Søndag 14 januar 2007 00:33, skrev Holger Levsen:
> Slides are at http://layer-acht.org/debian-edu_LCA2007.pdf - if you have
> some time, please give me some feedback

Excellent slides Holger. I got some additional info: 

Slide 5 (A mix of facts, ....)

* Including translators and documentators, then 150 are working voluntarely. 

There are a lot of translators and people work on documentation in 
debian-edu. They are not direct Debian developers, but there are at least 
120 people working with translations and documentations. 

This is based on the last count of commiters in our online repository 
(subversion). It was 150 committers totally, where 30 of them are 
debian-edu developers as in coding, bugfixing, configuration and 
development. 

* Most likely there are > 450 schools using Skolelinux

According to new numbers from Skolelinux Drift, there are between 250-300 
schools just in Norway using Skolelinux. The average number of students in 
primary schools are some less that 200. Numbers of Skolelinux users in 
Norway then are 40.000-50.000. 

There are also installation we know of in African countries with >60 
schools, as a part of faren aid. This is installations done with help from 
FAIR, Fair Allocation of Infotech Resources: 

http://www.fairinternational.org/

Kurt Gramlich (Skolelinux Germany) says it's > 70 schools in Germany. The 
numbers are growing in Franch and other European countries too. So I would 
say that > 450 schools are more likely when estemating installed base. 

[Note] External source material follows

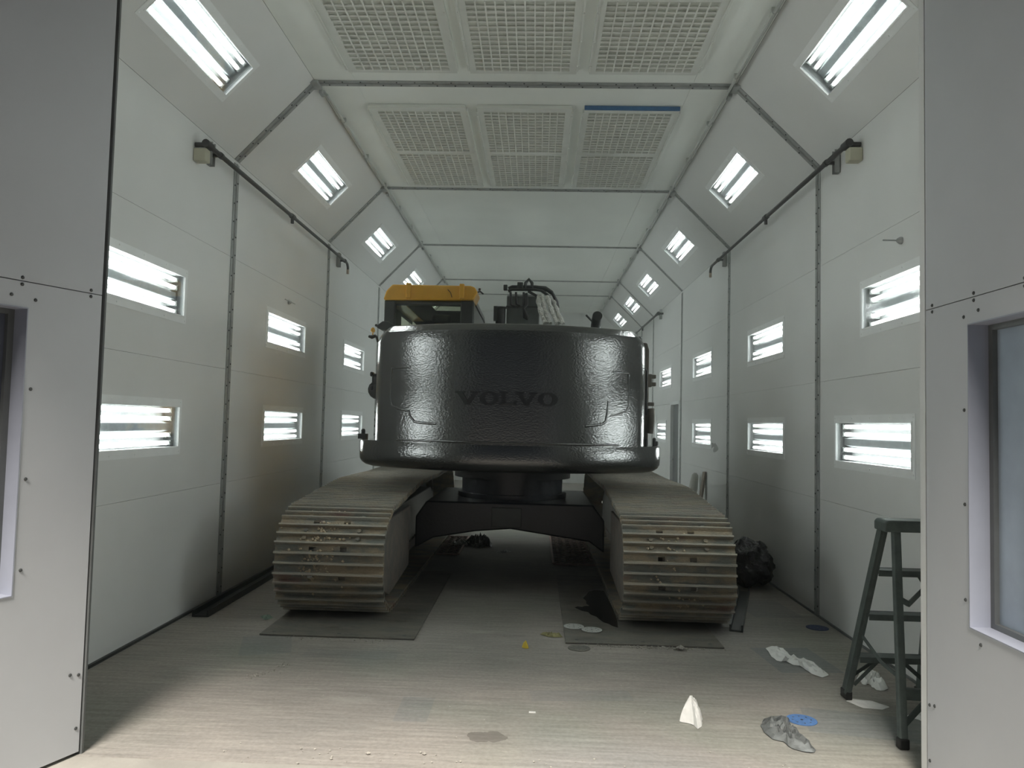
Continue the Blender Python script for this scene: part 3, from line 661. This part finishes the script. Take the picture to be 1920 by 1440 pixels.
# boom
bm_ = MB()
prof = [(8.35,1.25),(8.35,2.90),(8.45,2.935),(9.6,2.88),(11.2,2.35),(12.9,1.5),(12.9,1.2),(11.0,1.75),(9.7,2.05),(9.3,1.25)]
bm_.prism(prof, 'x', -.355, .01)
BO = bm_.build('boom', M['boom'], EX, bevel=.012)
MB().box(-.36, .015, 8.335, 8.36, 2.775, 2.79).build('boom_rib', M['dark'], BO)
for x, z in ((-.315, 2.80), (-.255, 2.81), (-.17, 2.66)):
    MB().tube([(x, 8.33, 2.94), (x+.004, 8.315, 2.88), (x+.01, 8.32, z), (x+.05, 8.33, z-.015)], .013, 8).build('hose', M['rubber'], BO, smooth=60)
MB().tube([(-.14, 8.32, 2.93), (-.13, 8.30, 2.80), (-.165, 8.31, 2.76), (-.12, 8.31, 2.66)], .016, 8).build('hose', M['rubber'], BO, smooth=60)
MB().tube([(-.12, 8.30, 2.95), (-.03, 8.29, 2.90), (.02, 8.28, 2.86)], .015, 8).build('hose', M['rubber'], BO, smooth=60)
for dz, dy, x1 in ((3.005, 0, .07), (2.965, -.05, .02), (2.985, .06, .09)):
    MB().tube([(-.34, 8.34+dy, dz-.02), (-.30, 8.34+dy, dz), (-.05, 8.34+dy, dz+.003), (x1, 8.34+dy, dz-.005), (x1+.07, 8.34+dy, dz-.05), (x1+.11, 8.34+dy, dz-.13), (x1+.125, 8.34+dy, dz-.2)], .017, 8).build('steel_pipe', M['rubber'], BO, smooth=60)
MB().tube([(-.155, 8.34, 2.98), (-.15, 8.34, 3.05), (-.115, 8.34, 3.09), (-.08, 8.34, 3.05), (-.075, 8.34, 2.98)], .019, 8).build('loop_hose', M['rubber'], BO, smooth=60)
for x in (-.372, -.22, -.20): MB().box(x-.022, x+.022, 8.30, 8.36, 2.96, 3.02+(.03 if x > -.3 else 0)).build('pipe_block', M['rubber'], BO, bevel=.006)
for (P0, P1, P2, P3) in (((.0,2.86),(-.015,2.80),(.01,2.70),(.075,2.54)), ((.03,2.865),(.045,2.79),(.06,2.68),(.125,2.54)), ((.09,2.865),(.10,2.80),(.125,2.70),(.20,2.54)), ((.155,2.81),(.17,2.76),(.19,2.68),(.255,2.54))):
    pts = []
    for k in range(15):
        t = k/14; q = [(1-t)**3*a + 3*(1-t)**2*t*b + 3*(1-t)*t*t*c + t**3*d for a, b, c, d in zip(P0, P1, P2, P3)]
        pts.append((q[0], 8.12-.25*t+.01*math.sin(9*t), q[1]))
    MB().tube(pts, [.0255+.005*math.sin(5.1*k+P0[0]*60) for k in range(15)], 10).build('foil_wrapped_hose', M['foil'], EX, smooth=30)['label'] = 'hose wrapped in silver foil'
MB().lathe((-.42, 8.35, 2.55), (0, 0, 1), [(.055,0),(.055,.21),(.075,.215),(.075,.225)], 14).box(-.495, -.455, 8.3, 8.36, 2.62, 2.78).build('hose_reel_drum', M['rubber'], EX, smooth=30)
# swing bearing, undercarriage frame
MB().lathe((-.235, 7.95, .74), (0, 0, 1), [(.56,0),(.56,.05),(.52,.055),(.52,.20),(.60,.205),(.60,.30)], 40).build('swing_bearing', M['blackf'], EX, smooth=35)
cb = MB().prism([(-1.12,.30),(-1.12,.60),(-1.02,.745),(.55,.745),(.66,.60),(.66,.30),(.52,.40),(.15,.45),(-.22,.50),(-.55,.47),(-.95,.40)], 'y', 7.2, 8.75)
UC = cb.build('undercarriage_frame', M['blackf'], EX, bevel=.015)
MB().box(-.40, -.12, 7.188, 7.20, .52, .70).build('cover_plate', M['dark'], UC, bevel=.004)

def track_path():
    P = []
    cy, cz, r = 5.93, .425, .372
    for k in range(0, 21):
        a = -PI/2 - (PI+.12)*k/20 * (1.0) ; P.append((cy+r*math.cos(a), cz+r*math.sin(a)))
    P += [(6.6, .845), (7.35, .895), (8.0, .890), (8.6, .883), (9.3, .893)]
    c2, z2, q = 9.93, .47, .425
    for k in range(0, 21):
        a = PI/2 - PI*k/20; P.append((c2+q*math.cos(a), z2+q*math.sin(a)))
    P += [(9.6, .05), (6.3, .05)]
    return P
def resample(P, pitch):
    P = [Vector(p) for p in P]; P.append(P[0]); L = [0]
    for a, b in zip(P, P[1:]): L.append(L[-1]+(b-a).length)
    n = round(L[-1]/pitch); out = []; j = 0
    for k in range(n):
        d = L[-1]*(k+.35)/n
        while L[j+1] < d: j += 1
        t = (d-L[j])/(L[j+1]-L[j]); out.append(P[j].lerp(P[j+1], t))
    return out
def shoe_mesh(pitch):
    b = MB(); h = pitch/2; X = .405
    b.box(-X, X, -h+.004, h*.62, -.012, 0)
    for xa, xb in ((-X, -.155), (-.105, .075), (.125, X)): b.box(xa, xb, h*.62, h+.008, -.012, 0)
    for c in (-h*.80, -h*.10, h*.58):
        b.prism([(c-.013, 0), (c+.011, 0), (c+.005, .036), (c-.008, .036)], 'x', -X, X)
    for x in (-.20, .20):
        for c in (-.035, .03): b.lathe((x, c, 0), (0, 0, 1), [(.017, 0), (.017, .012)], 6)
    return b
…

* Cooperation aggreement with "everyone"

We have cooperation agreements with Edubuntu, LinEx (Extremadura Spain), 
KDE-edu, PSL-Brasil, mDUXa and the UN/MIT project One Laptop per Child. We 
have been to joint developer gatherings to exchange experiences, code and 
good solutions. Everyone work together to make free software even better 
for education all over the world. 

In Norway ministers visit Holmlia skole wich is a school in Norway using  
Skolelinux. The ministeres says that using free software has been 
overwhelmingly positive with unike stability, and effortless use of 
computers that would be outdated if running proprietary software. Holmlia 
primary school also uses smart board on Linux, and pupils can download a 
vidcast on their iPod, on a mobile device or to recapture important stuff 
and lectures to their home computer. 

http://odin.dep.no/fad/norsk/aktuelt/nyheter/071001-210039/dok-bn.html

Would't you just join our cool project?